Neil Armstrong, Apollo 11
Read: Small step, giant memories: Neil Armstrong’s moonwalk remembered
"There's a problem on the Moon. Your ─ with depth perception, because you're looking at objects you've never seen before, so a big object far away looks very similar to a smaller object close in. You don't have any pole ─ telephone poles or houses or trees or cars to sit and judge scale like we did [...] down here on Earth."
Charlie Duke, Apollo 16
A lazy lope "There seems to be no difficulty in moving around ─ as we suspected. It's even perhaps easier than the simulations of one-sixth g that we performed in the various simulations on the ground.
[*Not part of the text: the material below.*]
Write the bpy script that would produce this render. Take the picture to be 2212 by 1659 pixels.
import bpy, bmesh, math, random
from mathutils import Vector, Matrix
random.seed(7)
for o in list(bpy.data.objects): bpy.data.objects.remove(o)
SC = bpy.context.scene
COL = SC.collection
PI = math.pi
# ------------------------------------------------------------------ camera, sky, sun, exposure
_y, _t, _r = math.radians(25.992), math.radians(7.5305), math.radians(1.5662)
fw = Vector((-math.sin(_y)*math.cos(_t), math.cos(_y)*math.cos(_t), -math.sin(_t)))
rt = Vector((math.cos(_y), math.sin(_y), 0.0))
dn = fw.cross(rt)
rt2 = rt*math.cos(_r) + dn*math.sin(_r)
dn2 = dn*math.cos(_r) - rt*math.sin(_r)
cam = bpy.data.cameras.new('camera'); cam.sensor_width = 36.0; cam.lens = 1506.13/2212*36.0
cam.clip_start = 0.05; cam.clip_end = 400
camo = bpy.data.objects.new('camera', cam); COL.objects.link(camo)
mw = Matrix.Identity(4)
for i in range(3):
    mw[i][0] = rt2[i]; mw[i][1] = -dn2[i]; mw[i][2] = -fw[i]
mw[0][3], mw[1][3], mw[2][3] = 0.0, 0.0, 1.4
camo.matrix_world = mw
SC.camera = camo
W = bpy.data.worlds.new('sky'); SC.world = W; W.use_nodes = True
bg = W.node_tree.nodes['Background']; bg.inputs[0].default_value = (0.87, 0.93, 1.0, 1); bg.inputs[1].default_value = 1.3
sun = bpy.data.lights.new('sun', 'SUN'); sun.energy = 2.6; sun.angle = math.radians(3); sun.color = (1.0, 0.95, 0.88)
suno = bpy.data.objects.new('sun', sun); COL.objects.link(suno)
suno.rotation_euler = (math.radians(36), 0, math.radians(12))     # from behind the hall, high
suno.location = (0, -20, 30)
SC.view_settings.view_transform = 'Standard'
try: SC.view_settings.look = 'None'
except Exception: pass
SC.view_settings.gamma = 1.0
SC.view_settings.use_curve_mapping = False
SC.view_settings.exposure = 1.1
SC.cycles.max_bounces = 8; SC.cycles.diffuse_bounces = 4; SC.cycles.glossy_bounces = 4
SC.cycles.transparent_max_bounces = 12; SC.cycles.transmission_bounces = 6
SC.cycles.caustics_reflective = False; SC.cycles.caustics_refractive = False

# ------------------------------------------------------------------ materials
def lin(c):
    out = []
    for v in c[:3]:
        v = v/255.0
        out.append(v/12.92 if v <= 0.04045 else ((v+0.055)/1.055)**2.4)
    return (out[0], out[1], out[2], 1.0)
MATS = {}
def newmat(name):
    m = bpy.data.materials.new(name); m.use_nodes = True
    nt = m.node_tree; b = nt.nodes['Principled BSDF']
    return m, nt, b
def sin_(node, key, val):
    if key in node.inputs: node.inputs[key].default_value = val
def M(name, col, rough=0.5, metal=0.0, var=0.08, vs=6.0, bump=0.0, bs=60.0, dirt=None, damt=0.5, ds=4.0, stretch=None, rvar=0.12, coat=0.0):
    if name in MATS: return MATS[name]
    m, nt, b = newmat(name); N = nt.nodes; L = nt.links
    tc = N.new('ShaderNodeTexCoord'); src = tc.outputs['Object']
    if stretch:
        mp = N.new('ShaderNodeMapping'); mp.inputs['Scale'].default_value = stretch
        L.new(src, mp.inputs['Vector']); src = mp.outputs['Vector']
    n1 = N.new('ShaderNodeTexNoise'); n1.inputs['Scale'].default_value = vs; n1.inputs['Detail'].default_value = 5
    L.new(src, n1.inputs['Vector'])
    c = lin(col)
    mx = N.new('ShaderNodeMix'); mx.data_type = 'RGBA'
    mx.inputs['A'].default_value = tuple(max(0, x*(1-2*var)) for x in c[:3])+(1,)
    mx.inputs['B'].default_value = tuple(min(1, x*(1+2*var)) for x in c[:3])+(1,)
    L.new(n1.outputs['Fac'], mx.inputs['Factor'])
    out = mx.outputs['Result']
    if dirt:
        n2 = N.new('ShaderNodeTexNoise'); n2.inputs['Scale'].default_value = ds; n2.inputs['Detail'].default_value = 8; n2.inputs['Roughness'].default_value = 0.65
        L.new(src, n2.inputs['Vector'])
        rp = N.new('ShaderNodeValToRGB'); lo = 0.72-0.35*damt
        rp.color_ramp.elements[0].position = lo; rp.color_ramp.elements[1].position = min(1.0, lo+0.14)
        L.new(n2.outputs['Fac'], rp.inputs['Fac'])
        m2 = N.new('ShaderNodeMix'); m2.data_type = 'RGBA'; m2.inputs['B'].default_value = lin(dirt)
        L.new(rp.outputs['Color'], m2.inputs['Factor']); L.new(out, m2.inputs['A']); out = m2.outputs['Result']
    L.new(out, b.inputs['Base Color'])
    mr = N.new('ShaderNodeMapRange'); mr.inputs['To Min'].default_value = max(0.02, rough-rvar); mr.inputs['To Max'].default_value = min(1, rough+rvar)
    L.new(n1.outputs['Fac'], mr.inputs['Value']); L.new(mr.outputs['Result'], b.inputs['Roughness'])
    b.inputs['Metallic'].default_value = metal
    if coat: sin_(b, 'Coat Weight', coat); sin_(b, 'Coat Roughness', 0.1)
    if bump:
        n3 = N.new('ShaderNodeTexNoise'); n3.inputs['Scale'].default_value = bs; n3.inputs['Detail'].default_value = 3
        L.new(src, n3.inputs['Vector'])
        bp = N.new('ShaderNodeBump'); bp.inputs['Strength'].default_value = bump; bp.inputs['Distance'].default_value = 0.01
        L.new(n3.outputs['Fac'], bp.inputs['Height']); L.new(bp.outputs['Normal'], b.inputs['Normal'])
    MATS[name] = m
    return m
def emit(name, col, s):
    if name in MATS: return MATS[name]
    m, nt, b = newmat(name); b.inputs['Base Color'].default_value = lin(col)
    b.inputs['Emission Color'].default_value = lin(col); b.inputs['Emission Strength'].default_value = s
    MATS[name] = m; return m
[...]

It's absolutely no trouble to walk around."Armstrong to Mission Control shortly after descending from Apollo 11's lunar module.
"I started jogging around a bit, and it felt like I was moving in slow motion in a lazy lope, often with both of my feet floating in the air. One of the pure joys of being on the Moon was our somewhat lightfooted mobility."
Apollo 11's Buzz Aldrin in his book "Magnificent Desolation: The Long Journey Home from the Moon"
"I would say that balance [while walking] was not difficult; however, I did some fairly high jumps and found that there was a tendency to tip over backwards on a high jump. One time I came close to falling and decided that was enough of that."
Armstrong during his 1969 technical debrief
The gloves "The biggest problem is that the gloves are balloons [...] to pick something up, you have to squeeze against that pressure, 3.7 psi [...] That squeezing against that pressure causes these forearm muscles to fatigue very rapidly. Just imagine squeezing a tennis ball continuously for eight hours or ten hours, and that's what you're talking about."